Cities are more energy efficient and contribute to global warming less than suburbs. Any solution to our oil addiction and our excessive dependence on greenhouse gas producing fuels will require more mass transit and denser communities.

We should, in short, be encouraging people to move to cities, not charging them extra to do so.

Yet, families with a professional salary living in high-cost urban areas are likely to discover that they are subject to the AMT, and that under the AMT, state income and property taxes are not deductible. Not only is the cost of taxes higher to live in high-service cities, but the AMT demands also that you pay federal taxes on money you’ve already paid in state taxes.

Tax time is coming around, and once again we will be inundated with stories confidently asserting that the reason the AMT hits so many middle-class people is because it isn’t indexed for inflation. That’s just not true.

The AMT was originally intended to catch rich tax evaders. The time has come to restore it to its original purpose.

The original AMT worked by creating an additional income tax, at a lower rate, that includes income that is untaxed in tax shelters. People who don’t have tax shelters could never be affected by it, regardless of indexing or inflation.

But in 1982, at the peak of the Reagan Revolution, advocates of "limited" government changed it into something very different. With little discussion, the deduction for state taxes and the deduction for dependents were suddenly classified as tax preferences – meaning that the deductions were no longer allowed in calculating the AMT. Then, the radical implications of this change were concealed by adding an (unindexed) income floor to make sure that the new provision came into effect only gradually and invisibly.

The 1982 changes were fundamentally dishonest. Neither children nor state taxes are a tax shelter. There is no reason to think that rich people are avoiding taxes by having children or paying state taxes. Indeed, for the really rich, these deductions are too small to be a significant issue. The real impact is on the middle class. These are real expenses that really reduce middle class families’ ability to pay federal taxes.

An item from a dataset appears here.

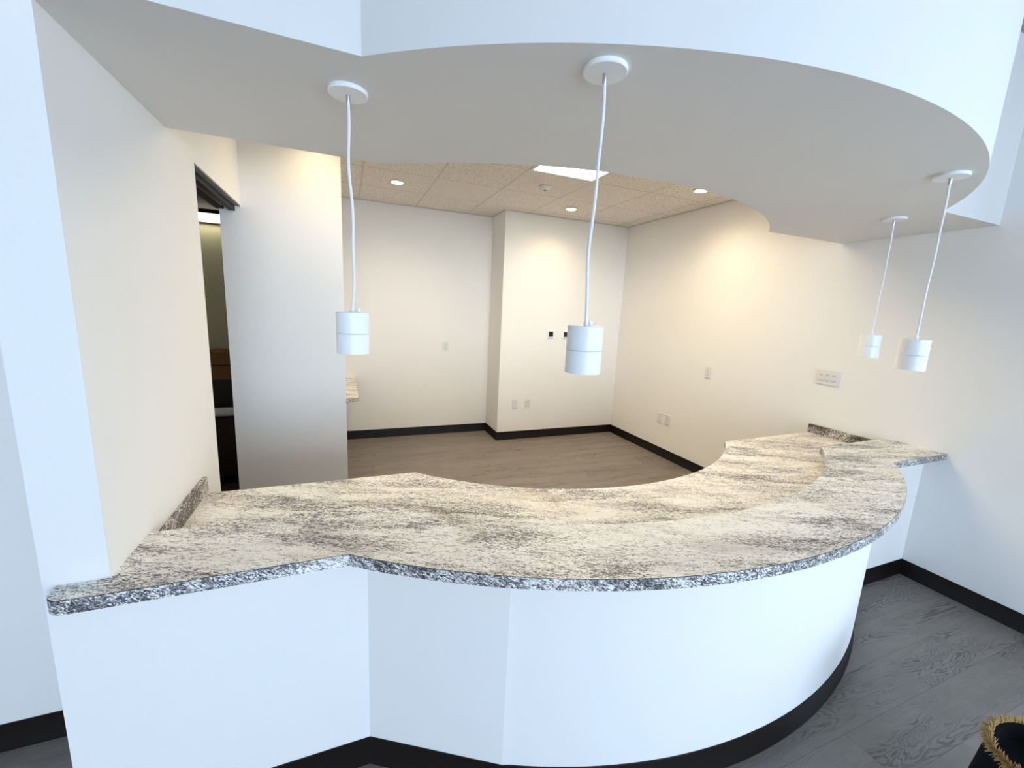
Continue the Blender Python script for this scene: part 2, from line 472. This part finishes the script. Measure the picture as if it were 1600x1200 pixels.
# ------------------------------------------------------------------ reception desk
kc, kr = (1.405, 3.107), 2.264
ko = arc_between(kc, kr, YD, 1.345, 90)
cut = [p for p in ko if p[0] > 0.462]
ko = [ko[0], (0.455, 1.049)] + cut                        # flat first facet, then the curve
ki = arc_between(kc, kr - 0.12, YD + 0.12, 1.465, 90)
desk = empty('reception_desk', (1.4, 1.3, 0))
tag(desk, 'curved white painted reception desk front with dark base', 'desk')
def rel(o, p):
    o.parent = p; o.matrix_parent_inverse = Matrix.Translation(-Vector(p.location)); return o
bm = bmesh.new(); prism(bm, [(XL, YD)] + ko + [(XR - 0.001, 1.345), (XR - 0.001, 1.465)] + ki[::-1] + [(XL, YD + 0.12)], 0, ZU - 0.038)
rel(finish('knee_wall', bm, WALL, None, 12), desk)
bm = bmesh.new(); sweep(bm, [(XL + 0.001, YD)] + ko + [(XR - 0.013, 1.345)], BP, 1.0)
rel(finish('desk_base', bm, BASE, None, 40), desk)

# upper counter
rc = 0.045
uo = arc_between((1.397, 3.155), 2.3888, 1.221, 1.251, 90)
ui = arc_between((1.387, 3.139), 2.063, 1.527, 1.566, 90)
xe = -0.694
corner = [(xe + rc - rc * math.cos(a), 1.2205 + rc - rc * math.sin(a)) for a in [math.pi / 2 * k / 8 for k in range(9)]]
front = [(xe, YD)] + corner + uo + [(XR, 1.251)]
rear = [(XL, 1.527)] + ui + [(XR, 1.566)]
top_poly = front + rear[::-1] + [(XL, YD)]
up = empty('upper_counter', (1.4, 1.1, ZU - 0.038))
tag(up, 'raised curved granite-look countertop at the front of the desk', 'countertop')
def counter(parent, poly, fr, rr, zt):
    bm = bmesh.new(); prism(bm, poly, zt - 0.038, zt - 0.0016); rel(finish('substrate', bm, CORE), parent)
    bm = bmesh.new(); prism(bm, poly, zt - 0.0016, zt, 1); rel(finish('laminate_top', bm, [GRAN, KRAFT]), parent)
    for pth, s in ((fr, 1.0), (rr, -1.0)):
        if not pth: continue
        bm = bmesh.new(); sweep(bm, pth, [(0, zt - 0.038), (0.0015, zt - 0.038), (0.0015, zt - 0.0018), (0, zt - 0.0018)], s)
        o = rel(finish('edge_band', bm, GRANE, None, 30), parent); o['label'] = 'speckled granite edge strip with daylight grey in its colour'
counter(up, top_poly, front, rear, ZU)

# lower counter
li = arc_between((1.389, 3.077), 1.498, 2.030, 2.030, 90)
rearl = [(XL, 2.030)] + li + [(XR, 2.055)]
low_poly = [(XL, YD + 0.12)] + ki + [(XR, 1.465)] + rearl[::-1]
lo = empty('lower_counter', (1.4, 1.8, ZW - 0.038))
tag(lo, 'lower curved granite-look worktop on the office side of desk', 'countertop')
counter(lo, low_poly, None, rearl, ZW)
def splash(x0, x1, y0, y1):
    b_ = bmesh.new(); box(b_, x0, x1, y0, y1, ZW, ZW + 0.066, 0.0015)
    o = rel(finish('backsplash', b_, SPLASH), lo); o['label'] = 'short granite backsplash'
splash(XL, XL + 0.02, 1.43, 2.055)
splash(XR - 0.02, XR, 1.48, 2.062)

# counter in the rear left of the office
rc_ = empty('rear_counter', (-0.25, 4.5, 0))
tag(rc_, 'granite-look wall counter end showing behind the partition', 'countertop')
zr = 0.748; x1 = 0.102; y0 = 3.93; rr_ = 0.05
cr = [(x1 - rr_ + rr_ * math.sin(a), y0 + rr_ - rr_ * math.cos(a)) for a in [math.pi / 2 * k / 6 for k in range(7)]]
edge = [(XL + 0.002, y0)] + cr + [(x1, YB - 0.001)]
counter(rc_, edge + [(XL + 0.002, YB - 0.001)], edge, None, zr)
rel(boxes('support_panel', [(XL + 0.002, XL + 0.45, y0 + 0.12, y0 + 0.14, 0, zr - 0.038)], WHITE), rc_)

# ------------------------------------------------------------------ doorway on the left
dr = boxes('door_1', [(XP, XL - 0.002, 2.306, YF0, 2.158, 2.1648)], GREYP)
struct(dr, 'doorway head with dark sliding door track in left wall', 'door')
boxes('track_channel', [(XL - 0.060, XL - 0.030, 2.306, YF0 - 0.004, 2.128, 2.158)], BRONZE, dr)
boxes('track_rail', [(XL - 0.085, XL - 0.062, 2.306, YF0 - 0.10, 2.136, 2.158)], TRACK, dr)
boxes('track_channel', [(XP + 0.004, XL - 0.088, 2.306, YF0 - 0.004, 2.132, 2.158)], BRONZE, dr)

# small unlit room beyond the doorway
RB = 4.30
br = boxes('wall_back_room', [(-2.6, XP, RB, RB + 0.1, 0, 2.6)], OLIVE)
struct(br, 'olive lit wall of the small room beyond the doorway', 'wall')
b2 = boxes('wall_back_room_side', [(-2.7, -2.6, 1.88, RB + 0.1, 0, 2.6)], OLIVE)
struct(b2, 'side wall of the small room beyond the doorway', 'wall')
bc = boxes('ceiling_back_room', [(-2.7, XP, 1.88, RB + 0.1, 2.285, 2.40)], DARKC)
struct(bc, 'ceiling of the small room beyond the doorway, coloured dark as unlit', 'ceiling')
lb = empty('light_bar', (-1.15, RB, 2.19))
tag(lb, 'glowing white light bar on wall inside the dark doorway', 'light')
rel(boxes('housing', [(-1.75, -0.85, RB - 0.03, RB, 2.19, 2.27), (-1.75, -0.85, RB - 0.10, RB - 0.03, 2.258, 2.27)], DARKW), lb)  # top lip added to keep the bar's light off the ceiling
rel(boxes('diffuser', [(-1.74, -0.86, RB - 0.08, RB - 0.03, 2.198, 2.257)], BARL), lb)
cb = empty('dark_cabinet', (-1.25, RB - 0.3, 0))
tag(cb, 'dark stained cabinet low in the doorway opening', 'cabinet')
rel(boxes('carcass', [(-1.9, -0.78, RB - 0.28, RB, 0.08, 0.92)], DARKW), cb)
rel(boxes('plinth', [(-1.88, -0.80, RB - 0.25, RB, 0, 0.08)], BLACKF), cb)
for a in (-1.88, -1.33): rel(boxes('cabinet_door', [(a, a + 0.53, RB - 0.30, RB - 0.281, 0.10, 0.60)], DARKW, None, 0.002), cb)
bm = bmesh.new(); tube(bm, [(-1.80, RB - 0.36, 0.67), (-0.80, RB - 0.36, 0.67)], 0.036, 20)
tb = finish('white_rail', bm, WHITE, None, 40); rel(tb, cb); tb['label'] = 'white round rail across cabinet front'
for a in (-1.7, -0.86): rel(boxes('rail_bracket', [(a, a + 0.03, RB - 0.345, RB - 0.279, 0.655, 0.685)], METAL), cb)
bx = empty('cardboard_box', (-1.1, RB - 0.14, 0.92))
tag(bx, 'brown cardboard box on cabinet inside the doorway', 'box')
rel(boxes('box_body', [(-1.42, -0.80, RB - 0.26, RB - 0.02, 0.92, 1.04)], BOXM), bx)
bm = bmesh.new(); prism(bm, [(-1.43, 1.046), (-0.79, 1.046), (-0.79, 1.14), (-1.05, 1.155), (-1.06, 1.145), (-1.43, 1.11)], 0, 0.25)
bmesh.ops.transform(bm, matrix=Matrix.Translation((0, RB - 0.015, 0)) @ Matrix.Rotation(math.pi / 2, 4, 'X'), verts=bm.verts)
rel(finish('box_lid', bm, BOXM), bx)

# ------------------------------------------------------------------ ceiling fittings
def can_light(x, y, label, power):
    e = empty('recessed_light', (x, y, ZC - 0.008)); tag(e, label, 'downlight', 'recessed downlights of the office ceiling')
    b_ = bmesh.new(); lathe(b_, [(0.052, 0.0), (0.064, -0.002), (0.066, -0.008), (0.060, -0.012), (0.053, -0.010), (0.052, 0)], 36)
    finish('trim_ring', b_, WHITE, e, 50)
    b_ = bmesh.new(); lathe(b_, [(0.0, -0.014), (0.03, -0.0135), (0.050, -0.010), (0.052, -0.003), (0, -0.002)], 36)
    finish('lens', b_, CANL, e, 50)
    l = bpy.data.lights.new('downlight_beam', 'SPOT'); l.energy = power; l.color = (1.0, 0.76, 0.45)
    l.spot_size = math.radians(150); l.spot_blend = 1.0; l.shadow_soft_size = 0.05
    lo_ = bpy.data.objects.new('downlight_beam', l); COL.objects.link(lo_); lo_.parent = e; lo_.location = (0, 0, -0.03)
    return e
CP = 25
can_light(0.474, 4.19, 'recessed downlight in tile near the partition, left of the LED panel', CP)
can_light(2.30, 4.19, 'recessed downlight in front of the bumped-out back wall', CP)
can_light(2.915, 3.00, 'recessed downlight near the right wall beside the soffit', CP)
can_light(-0.13, 2.95, 'recessed downlight hidden by the soffit close in front of partition', 9.5)
can_light(0.474, 3.00, 'added unseen downlight behind the soffit, right of the partition end', CP)  # unseen extra downlight, added to warm and brighten the office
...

Limiting the deduction for state taxes has nothing to do with limiting tax evasion by the rich. Instead, it is a simple penalty on high tax states and their citizens – social engineering to try to force states, regardless of the views of their citizens, to adopt a low-service, low-tax model.

The main intent and the effect of the "reform" was to increase the burden of state taxes, in the hope of getting other states to follow in California’s Prop 13 "tax revolution" footsteps. If a state chooses to tax its citizens in order to pay for schools and universities, crime prevention, garbage collection and parks, to invest in their children or their infrastructure, or to pay for sound regulatory institutions or to keep up their highways, dikes and earthquake monitors, the Reagan-era AMT demands that their citizens pay federal taxes on income that they never received.

The only way to avoid double taxation is for the state to choose a low-tax, low-service, low-investment route, not providing the basic services that the middle class needs for a decent life and to make the next generation competitive.

The AMT started out as an effort to ensure that everyone – even the rich – pulls their weight in the common enterprise we call America. Since middle class people don’t have tax shelters, in its original form it could never affect them regardless of indexing.

The 1982 Amendments, however, sneakily change the AMT into something very different: an attack on the autonomy of the states and punishment for middle class families and voters who want their state governments to provide services and are willing to pay for it. Not coincidentally, projections of future AMT proceeds – when the unindexed floor would allow the tax to hit the middle class – also concealed the long-term budgetary implications of the several tax cuts for the really wealthy enacted in the years since 1982.

The solution to the AMT problem is neither repeal nor indexing. A simple change to its language would return it to its original goal: restore the deductions for children and for state income taxes, neither of which is a tax shelter.

Then, if the advocates of low taxation, low services want to convince us to follow their low road, let them do so openly and straightforwardly. If the great middle class deductions are going to be repealed, the repeal should be in the open daylight. Do it in the main tax code, where its consequences will be obvious to all, or don’t do it at all. State taxes should be determined by the states, not the federal internal revenue code.